Your Own Worst Enemy

I am my harshest critic. I think everyone is their own harshest critic in their own way. Just a little while ago, I went out and auditioned for one of the vocal solos that will be featured in this season of the Washington Metropolitan Gamer Symphony Orchestra. One of the reasons that I didn’t get this blog post up earlier today is because I was devoting a lot of brain space to pondering how I was going to really approach it.

See, I don’t often go out for solos or things like that. I’m not terribly confident in my vocal abilities. In my mind, I’m more of a choir member than any sort of soloist. I can blend in vocally. The idea of standing out is uncomfortable for me. Prior to the audition, I was chatting with all kinds of people who asked me if I felt ready. My response? “I’m as ready as I’ll ever be.” It was true, of course. I was prepared without stressing myself out about it.

While I do have an outgoing personality, there’s always this part of me that worries about being too outgoing. I don’t want to stand out too much or make too many waves. Perhaps some of it has to do with my own brand of social awkwardness. Perhaps interacting with kids growing up sort of nudged me in this particular direction. Who knows? Get me talking about something I’m passionate about? I’m more than happy to make my opinion known.

This year, as a part of my efforts to be the best Tegan I can be, I’ve decided to try things that I’d otherwise shy away from. I’m going to go to concerts and that sort of thing by myself even though I’m not terribly fond of doing so. I decided to audition for one of the solos.
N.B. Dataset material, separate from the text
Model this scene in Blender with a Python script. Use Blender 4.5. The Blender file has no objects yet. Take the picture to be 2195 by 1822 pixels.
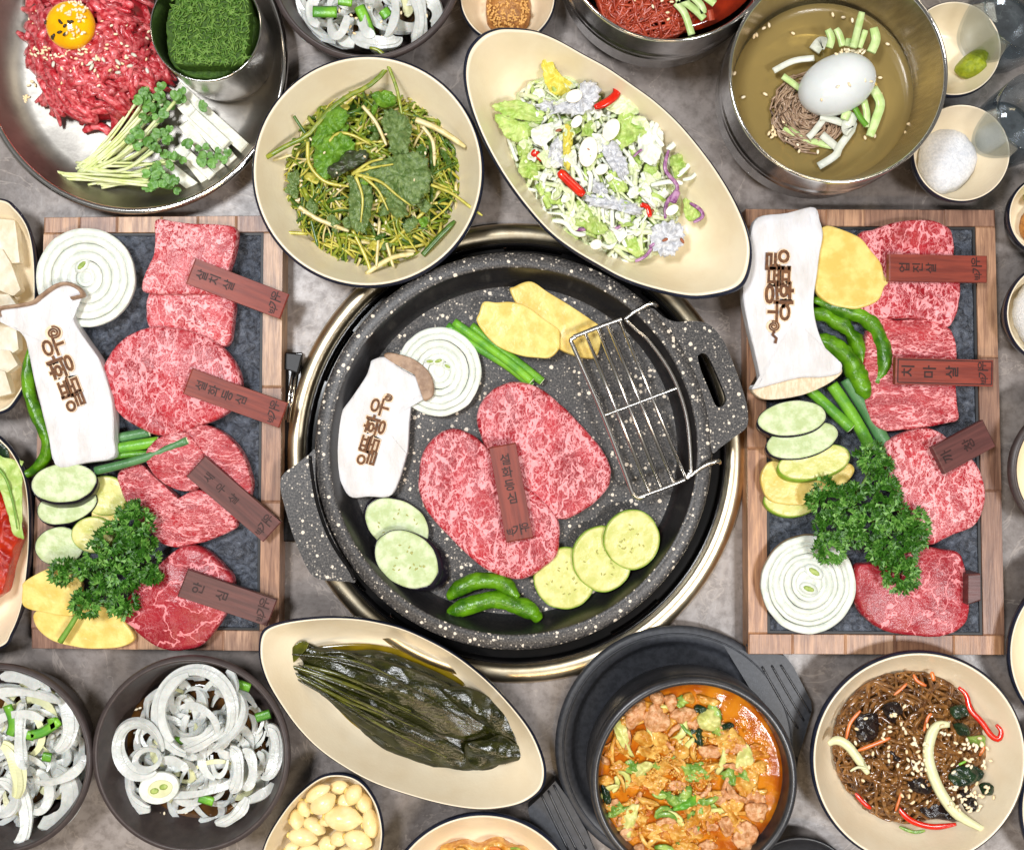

If I’m going to tell people to step outside of their comfort zones, I need to be willing to do so myself.

Nothing Ventured

Up until I left the house this evening, I kept considering telling them that I’d decided not to audition after all. There was still time. I could totally back out and it would still be cool. I just had to keep reminding myself that I’d never get the solo if I didn’t try. So, I gave myself a sort of pep talk and headed out into the rain.

The audition went fine. Sure, I stumbled and I’m not great at singing a cappella. I gave it my best shot, was satisfied with the results, and walked out of the room with my head held high. Sure, I then pulled my coat on and kicked myself a bit on the way to the car because of course there were things I could have done better. At the end of the day, though, I’m not as bothered by that. I’m happy that I did it. I’m happy that I tried.

As Glenn Yarbrough sang in the Rankin/Bass take on The Return of the King, “It’s so easy not to try.”

It’s easy to be complacent and comfortable. It’s easy to remain in the places that you’re used to. It’s extraordinarily difficult to strike out and do something different. That doesn’t mean you shouldn’t. You absolutely should.

Challenge yourself. You might accomplish great things. You might crash and burn. All I know is that you’ll probably regret never making the attempt.